Mr Cleverly slammed Labour’s ‘comical’ plan to scrap the Rwanda scheme if they are elected to government.
He said: “If the Labour party got their way, removed the Rwanda deterrent, actually remove…the work we’re putting in place…their grand strategy is to do some of the things that we’re already doing but not all of the things.
“Most important of all, they’re going to take the Rwanda deterrent off the table and somehow, magically hope by doing less, they’ll reduce numbers.”
Cleverly: 'We are starting to see the deterrent having an effect'
Earlier on Friday, LBC spoke to an asylum seeker who claimed he smuggled himself straight from France to Dublin on a container ship out of fear of getting sent to Rwanda if he went to the UK.
Speaking to LBC from a migrant encampment in Dublin, 20-year-old Pakistani asylum seeker Fawad said he heard of the Rwanda plan while he was in France, after a journey spanning thousands of miles on which several of his friends died.
"Everyone is kind of [scared] - who would want to go to Rwanda?" he asked.
Reports have emerged that migrants are choosing to cross over the border from Northern Ireland to the Republic since the government passed its plan to send asylum seekers who arrived illegally to Rwanda.
And a Syrian asylum seeker told LBC's Tom Swarbrick earlier this week that migrants are choosing to return to France from the UK to avoid being sent to the east African country.
Read More: Hundreds of MI5 officers to be hired to help stop migrant boat crossings, Sir Keir Starmer vows
It comes after the Labour leader Sir Keir Starmer said that the Rwanda plan was a "gimmick" that would be scrapped immediately.
The Labour leader wants to end the Rwanda policy permanently to establish the border security command, described as an "elite force, not a Cinderella service".
"We will restore serious government to our borders, tackle this problem at source and replace the Rwanda policy permanently," he said at a speech in Dover this morning.
Asked by LBC's Political Editor Natasha Clark about his timetable to scrap the Conservative's Rwanda plan, and if it would occur within the first hundred days of a Labour government, Sir Keir said he would "get rid of the policy straight away".
"I'm not going to continue a policy I don't think is going to work, which is going to cost a fortune," the Labour leader said.
"I would rather use the money that's being thrown at the Rwanda scheme and put it behind the command that we want to set up."
He continued: "The command can be set up very, very quickly as well. It doesn't require primary legislation. Some of the powers I have outlined are already in primary legislation - others will require some legislation which I think we can pass very quickly. So I see this as a very fast timetable to get this off the ground."
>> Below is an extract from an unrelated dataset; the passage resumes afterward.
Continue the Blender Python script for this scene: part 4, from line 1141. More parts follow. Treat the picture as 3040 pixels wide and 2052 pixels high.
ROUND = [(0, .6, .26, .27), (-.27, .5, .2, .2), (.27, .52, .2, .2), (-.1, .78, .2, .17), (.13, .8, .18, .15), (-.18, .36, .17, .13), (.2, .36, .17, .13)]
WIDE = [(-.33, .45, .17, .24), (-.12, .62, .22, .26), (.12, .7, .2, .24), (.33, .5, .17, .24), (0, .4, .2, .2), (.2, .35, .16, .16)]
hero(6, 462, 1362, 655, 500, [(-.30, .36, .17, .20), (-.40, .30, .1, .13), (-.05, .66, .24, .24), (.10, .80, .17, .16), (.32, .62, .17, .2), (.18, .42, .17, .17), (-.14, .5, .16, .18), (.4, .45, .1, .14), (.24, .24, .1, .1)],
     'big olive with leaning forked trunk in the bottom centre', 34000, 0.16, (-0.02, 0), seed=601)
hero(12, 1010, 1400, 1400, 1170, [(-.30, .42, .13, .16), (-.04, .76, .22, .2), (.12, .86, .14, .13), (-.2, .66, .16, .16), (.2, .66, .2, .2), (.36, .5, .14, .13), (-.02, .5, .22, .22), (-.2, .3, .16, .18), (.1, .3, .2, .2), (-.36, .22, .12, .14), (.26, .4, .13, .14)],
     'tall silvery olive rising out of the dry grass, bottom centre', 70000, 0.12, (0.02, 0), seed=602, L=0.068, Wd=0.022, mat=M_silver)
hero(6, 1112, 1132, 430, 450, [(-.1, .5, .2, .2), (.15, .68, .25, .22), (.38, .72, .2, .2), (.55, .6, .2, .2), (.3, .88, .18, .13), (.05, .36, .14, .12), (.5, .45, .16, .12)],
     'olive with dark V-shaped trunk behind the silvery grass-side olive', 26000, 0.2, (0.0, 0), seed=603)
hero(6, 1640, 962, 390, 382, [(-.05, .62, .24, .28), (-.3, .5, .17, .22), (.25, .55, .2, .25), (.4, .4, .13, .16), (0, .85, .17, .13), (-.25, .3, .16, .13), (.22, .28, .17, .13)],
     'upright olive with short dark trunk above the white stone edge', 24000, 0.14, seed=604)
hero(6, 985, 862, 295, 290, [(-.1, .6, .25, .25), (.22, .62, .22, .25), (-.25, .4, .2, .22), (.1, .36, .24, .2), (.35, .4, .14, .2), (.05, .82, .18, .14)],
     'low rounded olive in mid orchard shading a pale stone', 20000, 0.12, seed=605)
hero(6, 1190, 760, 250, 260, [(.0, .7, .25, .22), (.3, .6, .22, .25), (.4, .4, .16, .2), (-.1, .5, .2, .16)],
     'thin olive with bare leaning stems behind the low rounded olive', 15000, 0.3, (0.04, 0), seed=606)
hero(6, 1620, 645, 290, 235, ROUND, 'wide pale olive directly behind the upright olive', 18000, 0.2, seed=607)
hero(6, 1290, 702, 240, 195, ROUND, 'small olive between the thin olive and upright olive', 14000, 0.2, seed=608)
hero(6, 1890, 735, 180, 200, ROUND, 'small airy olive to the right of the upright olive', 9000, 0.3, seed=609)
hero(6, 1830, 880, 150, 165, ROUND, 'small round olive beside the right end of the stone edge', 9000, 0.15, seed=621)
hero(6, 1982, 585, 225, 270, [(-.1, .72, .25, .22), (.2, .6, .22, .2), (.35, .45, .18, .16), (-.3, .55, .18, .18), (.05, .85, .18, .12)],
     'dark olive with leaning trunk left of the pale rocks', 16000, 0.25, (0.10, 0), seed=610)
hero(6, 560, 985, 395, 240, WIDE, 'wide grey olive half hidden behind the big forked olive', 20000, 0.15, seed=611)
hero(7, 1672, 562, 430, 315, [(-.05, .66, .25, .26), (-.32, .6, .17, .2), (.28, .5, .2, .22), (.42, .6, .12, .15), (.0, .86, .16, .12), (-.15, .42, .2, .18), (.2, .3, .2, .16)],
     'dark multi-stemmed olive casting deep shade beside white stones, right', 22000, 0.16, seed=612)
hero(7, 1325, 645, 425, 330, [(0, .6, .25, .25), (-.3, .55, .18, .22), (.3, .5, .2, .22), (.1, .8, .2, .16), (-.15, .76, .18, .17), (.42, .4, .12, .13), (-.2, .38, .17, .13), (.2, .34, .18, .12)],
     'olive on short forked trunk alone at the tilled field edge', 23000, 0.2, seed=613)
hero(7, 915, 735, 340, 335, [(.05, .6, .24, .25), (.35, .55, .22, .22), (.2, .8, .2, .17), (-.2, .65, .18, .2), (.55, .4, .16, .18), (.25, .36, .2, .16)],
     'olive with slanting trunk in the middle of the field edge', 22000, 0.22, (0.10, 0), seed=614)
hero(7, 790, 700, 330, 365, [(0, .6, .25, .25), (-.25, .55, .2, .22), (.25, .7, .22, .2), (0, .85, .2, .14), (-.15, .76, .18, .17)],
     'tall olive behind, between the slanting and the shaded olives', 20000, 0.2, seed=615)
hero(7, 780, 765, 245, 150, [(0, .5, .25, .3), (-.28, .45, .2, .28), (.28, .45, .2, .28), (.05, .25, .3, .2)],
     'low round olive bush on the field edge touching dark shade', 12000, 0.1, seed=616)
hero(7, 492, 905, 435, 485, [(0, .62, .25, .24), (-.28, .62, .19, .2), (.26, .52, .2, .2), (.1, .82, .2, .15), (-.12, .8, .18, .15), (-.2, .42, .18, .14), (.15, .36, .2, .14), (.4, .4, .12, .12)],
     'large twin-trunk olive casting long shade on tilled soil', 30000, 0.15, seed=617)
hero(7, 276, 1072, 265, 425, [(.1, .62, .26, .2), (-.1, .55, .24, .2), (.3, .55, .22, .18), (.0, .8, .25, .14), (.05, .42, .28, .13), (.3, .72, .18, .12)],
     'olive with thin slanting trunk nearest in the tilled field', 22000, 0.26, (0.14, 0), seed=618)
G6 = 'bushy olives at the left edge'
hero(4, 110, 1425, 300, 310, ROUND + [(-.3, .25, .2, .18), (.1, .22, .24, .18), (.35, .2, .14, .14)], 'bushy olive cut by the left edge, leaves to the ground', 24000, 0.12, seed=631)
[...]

The "elite Border Security Command" will be led by a former police, military or intelligence chief and recruit hundreds of new specialist investigators.
It will have powers to carry out border control stop-and-searches, along with new financial investigation powers to search and seize warrants targeting organised immigration crime.
Sir Keir said he does not doubt that the Conservative Government will get flights running to Rwanda but said the flagship deportation policy would not work as he insisted "our asylum system must be rebuilt".
He accused the government's scheme of being an "absolute waste of money" and "a gimmick, not a solution".